**WHAT YOU SHOULD DO**
Give again only the lines beginning with the one that contains "Continue the Blender" and ending with the one that contains "MB().box(min(sx, sx +"; include both of those lines.

**EXERCISE INPUT**
--*--

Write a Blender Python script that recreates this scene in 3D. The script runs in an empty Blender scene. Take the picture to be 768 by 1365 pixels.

--*--

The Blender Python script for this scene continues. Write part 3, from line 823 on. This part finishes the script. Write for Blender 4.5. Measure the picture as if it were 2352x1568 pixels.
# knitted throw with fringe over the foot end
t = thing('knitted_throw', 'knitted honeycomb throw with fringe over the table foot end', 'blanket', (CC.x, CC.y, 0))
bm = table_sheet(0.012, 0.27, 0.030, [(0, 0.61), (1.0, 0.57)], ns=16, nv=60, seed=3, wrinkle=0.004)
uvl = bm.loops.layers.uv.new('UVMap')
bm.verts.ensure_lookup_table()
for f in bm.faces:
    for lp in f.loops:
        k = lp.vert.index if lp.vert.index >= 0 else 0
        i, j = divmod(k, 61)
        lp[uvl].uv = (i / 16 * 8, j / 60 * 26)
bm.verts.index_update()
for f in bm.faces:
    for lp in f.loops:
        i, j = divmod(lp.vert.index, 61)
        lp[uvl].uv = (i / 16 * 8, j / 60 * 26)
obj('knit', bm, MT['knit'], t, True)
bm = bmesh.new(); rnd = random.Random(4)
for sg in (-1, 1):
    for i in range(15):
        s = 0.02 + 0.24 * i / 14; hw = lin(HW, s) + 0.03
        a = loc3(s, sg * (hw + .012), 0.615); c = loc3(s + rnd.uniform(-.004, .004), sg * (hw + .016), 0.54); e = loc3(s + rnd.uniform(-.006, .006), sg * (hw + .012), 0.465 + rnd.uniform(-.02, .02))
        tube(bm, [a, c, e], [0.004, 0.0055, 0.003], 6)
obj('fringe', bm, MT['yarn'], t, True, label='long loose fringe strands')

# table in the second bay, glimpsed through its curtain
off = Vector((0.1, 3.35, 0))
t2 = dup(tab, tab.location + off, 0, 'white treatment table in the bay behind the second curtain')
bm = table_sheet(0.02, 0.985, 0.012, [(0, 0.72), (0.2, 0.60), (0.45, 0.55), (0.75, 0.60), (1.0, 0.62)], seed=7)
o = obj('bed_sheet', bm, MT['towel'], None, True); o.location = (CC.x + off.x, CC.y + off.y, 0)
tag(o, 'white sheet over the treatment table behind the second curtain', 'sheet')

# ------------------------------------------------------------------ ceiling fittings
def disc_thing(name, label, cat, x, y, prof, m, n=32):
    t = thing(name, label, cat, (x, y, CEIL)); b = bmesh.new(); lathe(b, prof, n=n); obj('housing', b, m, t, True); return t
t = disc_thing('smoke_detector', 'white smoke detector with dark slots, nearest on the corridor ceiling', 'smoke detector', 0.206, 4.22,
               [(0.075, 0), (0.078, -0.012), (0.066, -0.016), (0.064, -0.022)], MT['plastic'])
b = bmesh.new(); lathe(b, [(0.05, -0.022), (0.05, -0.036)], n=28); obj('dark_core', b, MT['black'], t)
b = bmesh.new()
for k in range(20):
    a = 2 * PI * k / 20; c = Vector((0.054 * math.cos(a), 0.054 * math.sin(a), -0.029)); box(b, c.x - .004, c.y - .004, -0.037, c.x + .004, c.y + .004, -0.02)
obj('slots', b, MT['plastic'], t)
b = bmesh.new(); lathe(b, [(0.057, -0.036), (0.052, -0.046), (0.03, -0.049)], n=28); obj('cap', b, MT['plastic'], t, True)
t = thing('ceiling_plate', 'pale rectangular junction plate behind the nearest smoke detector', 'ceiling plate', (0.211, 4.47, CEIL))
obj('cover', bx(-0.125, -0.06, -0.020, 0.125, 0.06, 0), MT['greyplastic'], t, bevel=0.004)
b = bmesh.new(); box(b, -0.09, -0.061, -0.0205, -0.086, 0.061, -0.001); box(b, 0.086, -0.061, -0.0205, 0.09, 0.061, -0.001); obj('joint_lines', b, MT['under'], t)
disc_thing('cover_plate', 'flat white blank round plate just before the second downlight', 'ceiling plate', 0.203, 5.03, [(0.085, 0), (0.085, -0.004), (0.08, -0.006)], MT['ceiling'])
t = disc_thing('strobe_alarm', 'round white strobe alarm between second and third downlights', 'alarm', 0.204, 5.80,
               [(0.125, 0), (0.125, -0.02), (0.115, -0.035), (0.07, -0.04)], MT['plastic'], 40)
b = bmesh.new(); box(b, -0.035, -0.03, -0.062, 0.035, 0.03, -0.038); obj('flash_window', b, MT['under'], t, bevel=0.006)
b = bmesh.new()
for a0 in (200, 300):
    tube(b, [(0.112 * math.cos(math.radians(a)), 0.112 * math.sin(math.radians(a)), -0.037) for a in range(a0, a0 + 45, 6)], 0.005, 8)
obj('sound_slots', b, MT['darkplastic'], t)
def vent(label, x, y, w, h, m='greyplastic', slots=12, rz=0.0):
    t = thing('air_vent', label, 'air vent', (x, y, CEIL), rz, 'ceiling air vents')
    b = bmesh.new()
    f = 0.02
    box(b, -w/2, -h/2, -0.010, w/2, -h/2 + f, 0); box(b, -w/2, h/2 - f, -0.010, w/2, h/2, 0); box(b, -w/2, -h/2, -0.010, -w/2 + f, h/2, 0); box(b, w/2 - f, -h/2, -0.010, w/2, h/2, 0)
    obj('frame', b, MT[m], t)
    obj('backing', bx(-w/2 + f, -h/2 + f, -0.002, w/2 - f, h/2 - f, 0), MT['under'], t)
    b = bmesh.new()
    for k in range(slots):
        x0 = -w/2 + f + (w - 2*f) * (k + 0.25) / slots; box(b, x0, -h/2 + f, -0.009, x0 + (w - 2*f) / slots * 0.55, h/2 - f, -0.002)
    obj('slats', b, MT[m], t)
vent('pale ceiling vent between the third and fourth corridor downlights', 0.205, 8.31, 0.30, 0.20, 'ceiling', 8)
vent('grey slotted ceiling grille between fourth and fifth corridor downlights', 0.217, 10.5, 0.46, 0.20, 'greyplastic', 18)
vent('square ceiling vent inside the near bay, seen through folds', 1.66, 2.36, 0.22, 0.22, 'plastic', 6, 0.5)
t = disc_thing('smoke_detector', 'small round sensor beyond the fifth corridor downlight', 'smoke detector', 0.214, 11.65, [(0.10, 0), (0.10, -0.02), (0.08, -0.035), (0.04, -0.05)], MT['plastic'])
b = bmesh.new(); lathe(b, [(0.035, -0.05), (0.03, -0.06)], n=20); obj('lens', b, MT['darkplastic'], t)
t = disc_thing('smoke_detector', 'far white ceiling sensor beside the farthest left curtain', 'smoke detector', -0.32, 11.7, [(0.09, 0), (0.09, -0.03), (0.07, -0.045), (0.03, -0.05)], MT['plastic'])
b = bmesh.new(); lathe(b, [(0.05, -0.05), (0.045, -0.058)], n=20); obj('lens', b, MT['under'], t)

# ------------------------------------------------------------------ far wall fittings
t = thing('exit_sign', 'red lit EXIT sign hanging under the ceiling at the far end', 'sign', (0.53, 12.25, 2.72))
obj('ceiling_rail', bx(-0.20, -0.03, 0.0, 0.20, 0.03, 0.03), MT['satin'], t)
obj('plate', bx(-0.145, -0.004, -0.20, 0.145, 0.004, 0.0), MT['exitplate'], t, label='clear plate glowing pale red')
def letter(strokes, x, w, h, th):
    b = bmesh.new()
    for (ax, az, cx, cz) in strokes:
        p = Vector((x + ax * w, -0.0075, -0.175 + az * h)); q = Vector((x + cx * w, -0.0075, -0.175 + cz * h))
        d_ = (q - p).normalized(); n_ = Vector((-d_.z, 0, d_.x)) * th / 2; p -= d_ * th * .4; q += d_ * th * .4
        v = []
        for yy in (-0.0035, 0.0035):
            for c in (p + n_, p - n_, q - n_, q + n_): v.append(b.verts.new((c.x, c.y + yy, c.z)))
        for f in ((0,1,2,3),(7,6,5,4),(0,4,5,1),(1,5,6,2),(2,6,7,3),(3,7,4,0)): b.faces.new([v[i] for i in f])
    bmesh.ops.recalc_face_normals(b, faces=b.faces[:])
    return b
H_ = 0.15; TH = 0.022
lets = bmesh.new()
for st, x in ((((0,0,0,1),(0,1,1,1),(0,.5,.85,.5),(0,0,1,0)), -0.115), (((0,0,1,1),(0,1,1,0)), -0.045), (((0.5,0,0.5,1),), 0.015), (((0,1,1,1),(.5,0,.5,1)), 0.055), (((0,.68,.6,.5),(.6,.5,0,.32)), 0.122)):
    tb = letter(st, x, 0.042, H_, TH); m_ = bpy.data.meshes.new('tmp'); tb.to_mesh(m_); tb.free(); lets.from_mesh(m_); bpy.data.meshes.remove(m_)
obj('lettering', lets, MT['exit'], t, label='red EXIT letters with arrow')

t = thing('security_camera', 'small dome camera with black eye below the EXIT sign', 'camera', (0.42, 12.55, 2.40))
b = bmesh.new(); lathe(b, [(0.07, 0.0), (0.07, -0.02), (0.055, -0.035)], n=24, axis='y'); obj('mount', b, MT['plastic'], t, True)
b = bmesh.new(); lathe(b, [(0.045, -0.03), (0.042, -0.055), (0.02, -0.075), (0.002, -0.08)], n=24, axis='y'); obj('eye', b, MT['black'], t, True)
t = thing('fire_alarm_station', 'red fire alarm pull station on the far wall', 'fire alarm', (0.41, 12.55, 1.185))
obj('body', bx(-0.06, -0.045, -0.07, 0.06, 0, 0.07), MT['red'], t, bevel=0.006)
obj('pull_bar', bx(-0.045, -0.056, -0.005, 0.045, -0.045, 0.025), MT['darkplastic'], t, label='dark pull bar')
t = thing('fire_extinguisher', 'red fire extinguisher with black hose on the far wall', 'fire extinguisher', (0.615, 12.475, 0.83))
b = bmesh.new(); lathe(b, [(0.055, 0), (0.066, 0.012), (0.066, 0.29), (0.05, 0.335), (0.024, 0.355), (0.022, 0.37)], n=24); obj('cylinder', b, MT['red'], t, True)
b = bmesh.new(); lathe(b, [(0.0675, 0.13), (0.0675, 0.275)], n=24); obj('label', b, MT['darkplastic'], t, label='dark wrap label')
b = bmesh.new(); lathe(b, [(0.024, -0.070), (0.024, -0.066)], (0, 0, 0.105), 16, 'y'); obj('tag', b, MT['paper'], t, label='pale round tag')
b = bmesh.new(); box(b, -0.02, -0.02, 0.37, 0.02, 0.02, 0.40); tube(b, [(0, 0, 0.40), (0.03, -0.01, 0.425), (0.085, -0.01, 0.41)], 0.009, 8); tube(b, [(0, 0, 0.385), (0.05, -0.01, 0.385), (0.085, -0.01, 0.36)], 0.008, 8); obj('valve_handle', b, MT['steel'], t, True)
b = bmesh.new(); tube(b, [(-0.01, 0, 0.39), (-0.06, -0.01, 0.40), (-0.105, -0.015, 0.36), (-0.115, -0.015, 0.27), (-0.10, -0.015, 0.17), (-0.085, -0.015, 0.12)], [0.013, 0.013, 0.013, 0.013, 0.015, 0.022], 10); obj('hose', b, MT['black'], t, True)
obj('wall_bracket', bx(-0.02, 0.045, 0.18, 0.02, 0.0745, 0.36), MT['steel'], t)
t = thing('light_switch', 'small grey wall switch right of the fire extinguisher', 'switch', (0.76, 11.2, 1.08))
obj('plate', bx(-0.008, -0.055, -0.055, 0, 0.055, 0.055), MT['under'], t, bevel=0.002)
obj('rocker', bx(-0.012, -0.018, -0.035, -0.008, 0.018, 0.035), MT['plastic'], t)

--*--

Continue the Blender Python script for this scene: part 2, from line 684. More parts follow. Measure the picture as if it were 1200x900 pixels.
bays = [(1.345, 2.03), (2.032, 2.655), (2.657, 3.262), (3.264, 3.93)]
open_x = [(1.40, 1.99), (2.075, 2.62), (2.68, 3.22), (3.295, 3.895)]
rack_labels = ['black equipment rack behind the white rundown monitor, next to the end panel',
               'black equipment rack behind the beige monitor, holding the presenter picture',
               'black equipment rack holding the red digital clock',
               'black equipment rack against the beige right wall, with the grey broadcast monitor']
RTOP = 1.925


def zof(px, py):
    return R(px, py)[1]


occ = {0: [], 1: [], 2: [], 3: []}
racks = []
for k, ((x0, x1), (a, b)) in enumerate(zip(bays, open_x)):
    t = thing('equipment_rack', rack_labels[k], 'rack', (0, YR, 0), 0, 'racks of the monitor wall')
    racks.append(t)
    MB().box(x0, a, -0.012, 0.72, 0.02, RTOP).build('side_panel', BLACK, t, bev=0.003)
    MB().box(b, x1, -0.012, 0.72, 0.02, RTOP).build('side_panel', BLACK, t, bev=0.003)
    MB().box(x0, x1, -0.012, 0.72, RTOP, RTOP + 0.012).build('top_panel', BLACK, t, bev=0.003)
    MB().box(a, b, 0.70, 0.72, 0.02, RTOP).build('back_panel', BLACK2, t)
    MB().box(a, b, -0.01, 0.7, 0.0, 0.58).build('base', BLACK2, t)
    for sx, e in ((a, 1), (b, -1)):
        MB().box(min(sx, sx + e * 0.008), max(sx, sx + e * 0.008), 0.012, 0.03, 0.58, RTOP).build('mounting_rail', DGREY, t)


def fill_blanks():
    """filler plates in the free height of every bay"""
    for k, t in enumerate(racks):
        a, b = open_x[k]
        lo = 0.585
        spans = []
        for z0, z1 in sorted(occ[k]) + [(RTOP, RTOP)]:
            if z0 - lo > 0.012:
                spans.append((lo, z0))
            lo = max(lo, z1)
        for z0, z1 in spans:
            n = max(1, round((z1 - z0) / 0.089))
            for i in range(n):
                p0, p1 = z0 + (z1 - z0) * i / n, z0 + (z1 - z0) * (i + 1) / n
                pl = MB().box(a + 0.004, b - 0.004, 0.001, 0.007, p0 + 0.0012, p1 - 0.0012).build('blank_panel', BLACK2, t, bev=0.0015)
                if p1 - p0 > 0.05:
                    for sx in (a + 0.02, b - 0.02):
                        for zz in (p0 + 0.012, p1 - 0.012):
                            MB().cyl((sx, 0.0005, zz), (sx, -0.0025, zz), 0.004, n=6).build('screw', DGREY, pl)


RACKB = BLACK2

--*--

**FULL ANSWER**
Continue the Blender Python script for this scene: part 2, from line 684. More parts follow. Measure the picture as if it were 1200x900 pixels.
bays = [(1.345, 2.03), (2.032, 2.655), (2.657, 3.262), (3.264, 3.93)]
open_x = [(1.40, 1.99), (2.075, 2.62), (2.68, 3.22), (3.295, 3.895)]
rack_labels = ['black equipment rack behind the white rundown monitor, next to the end panel',
               'black equipment rack behind the beige monitor, holding the presenter picture',
               'black equipment rack holding the red digital clock',
               'black equipment rack against the beige right wall, with the grey broadcast monitor']
RTOP = 1.925


def zof(px, py):
    return R(px, py)[1]


occ = {0: [], 1: [], 2: [], 3: []}
racks = []
for k, ((x0, x1), (a, b)) in enumerate(zip(bays, open_x)):
    t = thing('equipment_rack', rack_labels[k], 'rack', (0, YR, 0), 0, 'racks of the monitor wall')
    racks.append(t)
    MB().box(x0, a, -0.012, 0.72, 0.02, RTOP).build('side_panel', BLACK, t, bev=0.003)
    MB().box(b, x1, -0.012, 0.72, 0.02, RTOP).build('side_panel', BLACK, t, bev=0.003)
    MB().box(x0, x1, -0.012, 0.72, RTOP, RTOP + 0.012).build('top_panel', BLACK, t, bev=0.003)
    MB().box(a, b, 0.70, 0.72, 0.02, RTOP).build('back_panel', BLACK2, t)
    MB().box(a, b, -0.01, 0.7, 0.0, 0.58).build('base', BLACK2, t)
    for sx, e in ((a, 1), (b, -1)):
        MB().box(min(sx, sx + e * 0.008), max(sx, sx + e * 0.008), 0.012, 0.03, 0.58, RTOP).build('mounting_rail', DGREY, t)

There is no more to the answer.